ただ、私はあえてそういうことを言いましたのは、あるいは残念でお気にさわったかもしれませんが、歴史的沿革を申しますと、非常に言いにくいことですが、かつてわれわれの同僚議員の保利茂氏が、「三派全学連は泳がせておいたほうがよい」こういうように公言されたことは公知の事実であります。また、中曽根通産相が「佐藤内閣をささえているのは、反代々木系学生の暴走だという見方もある。彼らの暴走が、反射的に市民層を反対にまわし、自民党の支持につながる作用を果している。」これは1969年5月3日付の朝日新聞であります。こういうように報道されております。

あなた方はやはりそういう政府の統制下にあるということをわれわれとしては考慮せざるを得ない。
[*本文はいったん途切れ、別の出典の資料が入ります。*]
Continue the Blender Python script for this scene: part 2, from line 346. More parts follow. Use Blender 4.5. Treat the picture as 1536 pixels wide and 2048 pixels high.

しかも、あなた方自身、60年安保闘争の当時に、唐牛健太郎などのトロツキスト幹部があなた方の小倉警視総監らと会っておったというのは厳然たる事実であります、本人がテレビで言うているのだから。また、アナーキストの背叛社があなた方のある警部を通じて資金供与を受けていたということも同事件の裁判で明らかになっております。

ですから、あなた方がこれほどの爆弾事件やあるいはお互いの殺し合い事件、そしてまたあなた方警察官も多数負傷されるということについて、泳がせるというようなことはないと万々信じたいけれども、しかし過去にそういういきさつがあったから、痛くもない腹を探られないようにということを言っているわけで、あなた方としても厳に、警察法にいう公正、公平な厳然たる態度をやはりとられるようにあえて注文しておきたいと思います。そして成果をあげていただきたい、こういうことを私どもは期待しておきたいと思います。